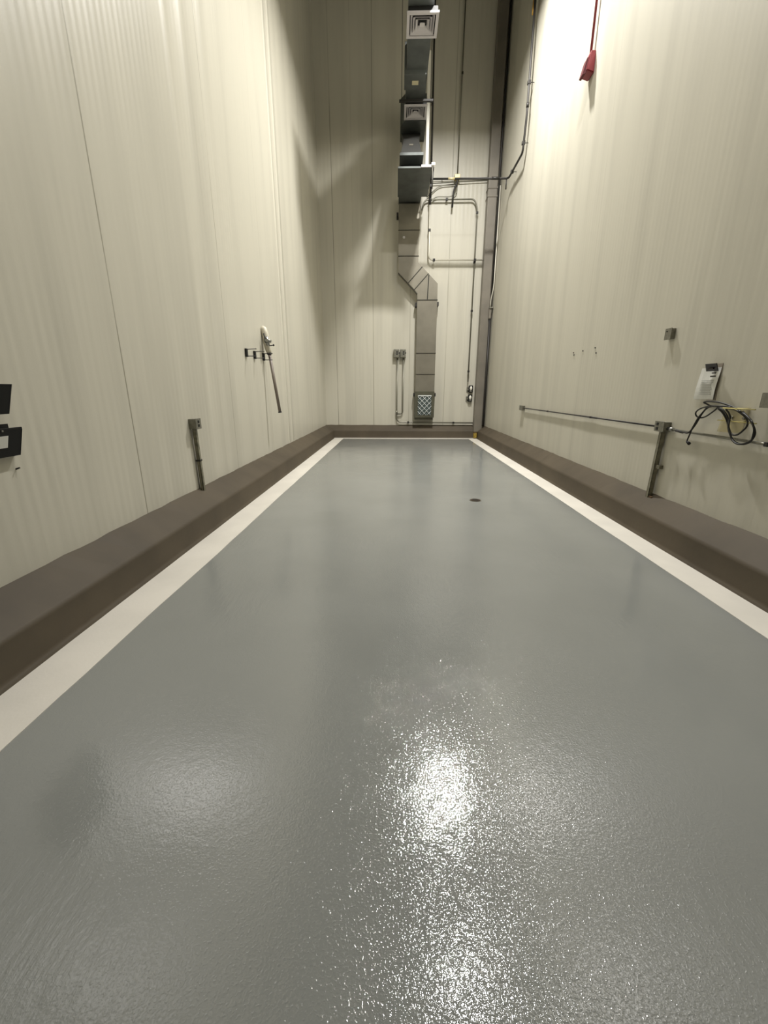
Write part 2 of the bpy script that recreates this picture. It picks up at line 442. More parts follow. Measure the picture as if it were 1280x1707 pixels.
def ring(bm, cx, cy, z, w, th, h, slope=0.):
    """square ring seen from below, its inner edge raised by slope"""
    def q(a, zz): return [(cx-a, cy-a, zz), (cx+a, cy-a, zz), (cx+a, cy+a, zz), (cx-a, cy+a, zz)]
    o1 = [bm.verts.new(p) for p in q(w, z)]; i1 = [bm.verts.new(p) for p in q(w-th, z+slope)]
    o2 = [bm.verts.new(p) for p in q(w, z+h)]; i2 = [bm.verts.new(p) for p in q(w-th, z+h+slope)]
    for k in range(4):
        j = (k+1) % 4
        bm.faces.new((o1[k], o1[j], i1[j], i1[k])); bm.faces.new((o2[k], i2[k], i2[j], o2[j]))
        bm.faces.new((o1[k], o2[k], o2[j], o1[j])); bm.faces.new((i1[k], i1[j], i2[j], i2[k]))
    return bm
def diffuser(cx, cy, z, w, label):
    d = thing('air_diffuser', label, 'vent', (cx, cy, z), 'ceiling air diffusers on the overhead duct')
    obj('frame', ring(B(), cx, cy, z, w, .055, .03), 'diffuser', d)
    bm = B(); box(bm, cx-w+.03, cy-w+.03, z+.10, cx+w-.03, cy+w-.03, z+.115)
    for sx in (-1, 1):
        box(bm, cx+sx*(w-.03)-.006, cy-w+.03, z+.02, cx+sx*(w-.03)+.006, cy+w-.03, z+.11)
        box(bm, cx-w+.03, cy+sx*(w-.03)-.006, z+.02, cx+w-.03, cy+sx*(w-.03)+.006, z+.11)
    obj('plenum', bm, 'slot', d)
    for k, a in enumerate((w-.075, w-.125, w-.175)):
        obj('louver', ring(B(), cx, cy, z+.008, a, .045, .006, .05), 'diffuser', d)
    bm = B(); box(bm, cx-.05, cy-.05, z+.012, cx+.05, cy+.05, z+.02); obj('centre_plate', bm, 'diffuser', d)
    for sx in (-1, 1):
        obj('screw', tube(B(), [(cx+sx*.055, cy-.07, z+.0), (cx+sx*.055, cy-.07, z+.02)], .012, 10), 'slot', d)
diffuser(.455, 10.46, 8.40, .305, 'square louvred air diffuser, the nearer and larger of the two overhead')
diffuser(.44, 13.10, 8.40, .29, 'square louvred air diffuser farther back, nearest the far wall')

t = thing('pale_riser_duct', 'narrow pale vertical duct lit brightly behind the right edge of the dark overhead duct', 'duct', (.79, 13.54, 6.792))
obj('shaft', box(B(), .75, 13.48, 6.792, .83, 13.60, 9.9, .004), 'white_metal', t)
obj('coupling', box(B(), .745, 13.47, 7.02, .85, 13.61, 7.07, .003), 'white_metal', t)
obj('coil', tube(B(), spline([(.71, 13.45, 7.02), (.76, 13.44, 7.04), (.80, 13.44, 7.15), (.79, 13.44, 7.27), (.75, 13.45, 7.33)]), .012, 8), 'conduit_dark', t)

# ------------------------------------------------------------------ pipes and conduits on the back wall
def run(name, label, cat, pts, r, m, rad=.12, straps=(), sr=1.9, strap_mat=None, group=None, wallaxis=1, wallpos=YB):
    t = thing(name, label, cat, pts[0], group)
    obj('pipe', tube(B(), bend(pts, rad), r, 12), m, t)
    for p in straps:
        p = Vector(p); q = p.copy(); q[wallaxis] = wallpos
        bm = B(); k = r*1.45
        box(bm, p.x-k, p.y-k, p.z-k, p.x+k, p.y+k, p.z+k, r*.3)
        if (p-q).length > k: tube(bm, [p, q], .007, 8)
        obj('strap', bm, strap_mat or 'conduit_dark', t)
    return t

run('black_pipe', 'thick black vertical pipe right of the overhead duct, far wall', 'pipe',
    [(.935, 14.2, ZC-.01), (.965, 14.2, 6.98)], .026, 'conduit_dark', straps=[(.93, 14.2, 9.25), (.962, 14.2, 7.25)])
t = run('conduit_bend', 'pale conduit dropping beside the duct then turning right to the column', 'conduit',
    [(.955, 14.25, 6.97), (.965, 14.25, 5.36), (2.62, 14.25, 5.35)], .024, 'conduit_white', .14,
    straps=[(.962, 14.25, 6.15), (1.12, 14.25, 5.36), (2.36, 14.25, 5.35)])
obj('coupling', tube(B(), [(.955, 14.25, 6.80), (.955, 14.25, 7.08)], .036, 12), 'conduit_dark', t)
run('conduit_loop', 'grey conduit looping over from the duct and dropping to the two small outlets', 'conduit',
    [(.72, 14.3, 6.68), (.80, 14.3, 6.95), (2.26, 14.3, 6.95), (2.36, 14.3, 6.72), (2.36, 14.3, 1.82)], .022, 'conduit', .16,
    straps=[(1.45, 14.3, 6.95), (2.36, 14.3, 6.6), (2.36, 14.3, 5.3), (2.36, 14.3, 3.95), (2.36, 14.3, 2.15)])
run('conduit_vertical', 'thin dark conduit falling from the ceiling between duct and column', 'conduit',
    [(1.755, 14.3, ZC-.01), (1.735, 14.3, 7.55)], .017, 'conduit', straps=[(1.75, 14.3, 9.9)])
t = run('flexible_conduit', 'short flexible conduit curling down below the brass junction', 'conduit',
    [(1.73, 14.26, 7.5), (1.735, 14.26, 7.35), (1.63, 14.24, 7.15), (1.61, 14.24, 6.72)], .026, 'conduit_dark', .18)
obj('junction', box(B(), 1.64, 14.2, 7.44, 1.80, YB, 7.54, .01), 'brass', t, 'brass-coloured junction fitting')
run('conduit_bend', 'thin conduit sweeping left from the brass junction down to the duct', 'conduit',
    [(1.74, 14.32, 7.40), (1.74, 14.32, 7.10), (1.55, 14.32, 7.02), (1.12, 14.32, 7.03), (.9, 14.32, 6.86)], .014, 'conduit', .14)
run('conduit_bend', 'thin conduit stepping down left just above the sweeping one', 'conduit',
    [(1.70, 14.34, 7.34), (1.22, 14.34, 7.31), (.86, 14.34, 7.02)], .013, 'conduit', .14)
run('thin_conduit', 'upper of two thin lines crossing the far wall to the column', 'conduit',
    [(.98, 14.33, 7.46), (2.62, 14.33, 7.49)], .011, 'conduit', straps=[(1.3, 14.33, 7.466)])
run('thin_conduit', 'lower of two thin lines crossing the far wall to the column', 'conduit',
    [(.98, 14.33, 7.36), (2.62, 14.33, 7.42)], .011, 'conduit')
# gas / sprinkler pipe leaving the right wall
PX = 2.85
t = run('gas_pipe', 'dark pipe coming down the right wall then crossing left in front of the far wall', 'pipe',
    [(PX, 11.50, ZC-.01), (PX, 11.35, 7.45), (PX, 11.46, 6.77), (PX, 12.70, 6.79), (.90, 12.70, 6.80)], .024, 'conduit_dark', .10,
    straps=[(PX, 11.37, 8.0), (PX, 11.45, 6.95), (PX, 12.35, 6.785)], wallaxis=0, wallpos=XR)
obj('brass_coupling', tube(B(), [(PX, 11.475, 9.22), (PX, 11.468, 9.44)], .036, 12), 'brass_pipe', t)
obj('union', tube(B(), [(PX, 11.345, 7.55), (PX, 11.345, 7.63)], .032, 12), 'conduit_dark', t)
obj('tee', tube(B(), [(2.62, 12.7, 6.795), (2.42, 12.7, 6.797)], .034, 12), 'conduit_dark', t)
obj('drop_nipple', tube(B(), [(2.80, 12.7, 6.79), (2.80, 12.7, 6.55)], .016, 10), 'conduit_dark', t)
obj('band', tube(B(), [(1.30, 12.7, 6.80), (1.47, 12.7, 6.80)], .028, 12), 'brass', t, 'brass band coloured pale where light hits')  # paleness from light on the pipe is put into the band colour

# twin grey boxes with their conduits
grp = 'grey outlet boxes on the far wall'
for x0, lab in ((-.085, 'left grey steel outlet box of the pair left of the duct'), (.128, 'right grey steel outlet box of the pair left of the duct')):
    x1 = x0+.178
    t = thing('outlet_box', lab, 'electrical box', ((x0+x1)/2, YB, 2.575), grp)
    obj('box_body', box(B(), x0, 14.26, 2.575, x1, YB, 2.83, .006), 'box_metal', t)
    obj('cover_plate', box(B(), x0+.008, 14.252, 2.585, x1-.008, 14.262, 2.82, .003), 'box_metal', t)
    for k in range(2):
        obj('receptacle', box(B(), x0+.085, 14.246, 2.66+k*.065, x0+.13, 14.253, 2.70+k*.065, .002), 'slot', t)
    obj('toggle', box(B(), x1-.012, 14.242, 2.69, x1+.012, 14.262, 2.74, .003), 'slot', t)
t = run('outlet_conduit', 'long grey conduit from the left outlet box down and along the curb behind the duct', 'conduit',
    [(.035, 14.33, 2.57), (.03, 14.33, .515), (2.6, 14.33, .50)], .022, 'conduit', .17,
    straps=[(.42, 14.33, .515), (1.95, 14.33, .505)])
obj('tee_fitting', tube(B(), [(.031, 14.33, .78), (.031, 14.33, .90)], .032, 12), 'conduit', t)
run('outlet_conduit', 'short grey conduit from the right outlet box hooking left into the longer one', 'conduit',
    [(.235, 14.33, 2.57), (.228, 14.33, .80), (.05, 14.33, .79)], .022, 'conduit', .13)

# small chrome outlets near the column
for z, lab in ((1.60, 'upper black-rimmed chrome outlet cover near the corner column'), (1.305, 'lower black-rimmed chrome outlet cover near the corner column')):
    x = 2.475 if z > 1.5 else 2.465
    t = thing('covered_outlet', lab, 'outlet', (x, YB, z), 'chrome outlet covers by the corner column')
    obj('surround', box(B(), x-.07, 14.30, z-.115, x+.07, YB, z+.115, .03), 'black', t)
    bm = B(); ellipsoid(bm, (x+.002, 14.30, z+.02), (.042, .035, .07)); obj('dome_cover', bm, 'white_metal', t)  # bright reflection on the chrome dome put in as white colour
    obj('lower_flap', box(B(), x-.04, 14.285, z-.09, x+.04, 14.30, z-.055, .008), 'valve', t)
    obj('conduit_hub', tube(B(), [(x-.105, 14.34, z-.03), (x-.07, 14.34, z-.03)], .018, 10), 'conduit', t)
    obj('backplate', box(B(), x-.13, 14.37, z-.09, x-.05, YB, z+.06, .004), 'box_metal', t)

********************

▶ _WHAT THE TASK REQUIRES_
Extract the lines exactly, please: the first line of the listing, the line with "diffuser(.44, 13.10, 8.40, .29, 'square", and every line between them, but no pictures.

▶ _EXPECTED ANSWER_
Write part 2 of the bpy script that recreates this picture. It picks up at line 442. More parts follow. Measure the picture as if it were 1280x1707 pixels.
def ring(bm, cx, cy, z, w, th, h, slope=0.):
    """square ring seen from below, its inner edge raised by slope"""
    def q(a, zz): return [(cx-a, cy-a, zz), (cx+a, cy-a, zz), (cx+a, cy+a, zz), (cx-a, cy+a, zz)]
    o1 = [bm.verts.new(p) for p in q(w, z)]; i1 = [bm.verts.new(p) for p in q(w-th, z+slope)]
    o2 = [bm.verts.new(p) for p in q(w, z+h)]; i2 = [bm.verts.new(p) for p in q(w-th, z+h+slope)]
    for k in range(4):
        j = (k+1) % 4
        bm.faces.new((o1[k], o1[j], i1[j], i1[k])); bm.faces.new((o2[k], i2[k], i2[j], o2[j]))
        bm.faces.new((o1[k], o2[k], o2[j], o1[j])); bm.faces.new((i1[k], i1[j], i2[j], i2[k]))
    return bm
def diffuser(cx, cy, z, w, label):
    d = thing('air_diffuser', label, 'vent', (cx, cy, z), 'ceiling air diffusers on the overhead duct')
    obj('frame', ring(B(), cx, cy, z, w, .055, .03), 'diffuser', d)
    bm = B(); box(bm, cx-w+.03, cy-w+.03, z+.10, cx+w-.03, cy+w-.03, z+.115)
    for sx in (-1, 1):
        box(bm, cx+sx*(w-.03)-.006, cy-w+.03, z+.02, cx+sx*(w-.03)+.006, cy+w-.03, z+.11)
        box(bm, cx-w+.03, cy+sx*(w-.03)-.006, z+.02, cx+w-.03, cy+sx*(w-.03)+.006, z+.11)
    obj('plenum', bm, 'slot', d)
    for k, a in enumerate((w-.075, w-.125, w-.175)):
        obj('louver', ring(B(), cx, cy, z+.008, a, .045, .006, .05), 'diffuser', d)
    bm = B(); box(bm, cx-.05, cy-.05, z+.012, cx+.05, cy+.05, z+.02); obj('centre_plate', bm, 'diffuser', d)
    for sx in (-1, 1):
        obj('screw', tube(B(), [(cx+sx*.055, cy-.07, z+.0), (cx+sx*.055, cy-.07, z+.02)], .012, 10), 'slot', d)
diffuser(.455, 10.46, 8.40, .305, 'square louvred air diffuser, the nearer and larger of the two overhead')
diffuser(.44, 13.10, 8.40, .29, 'square louvred air diffuser farther back, nearest the far wall')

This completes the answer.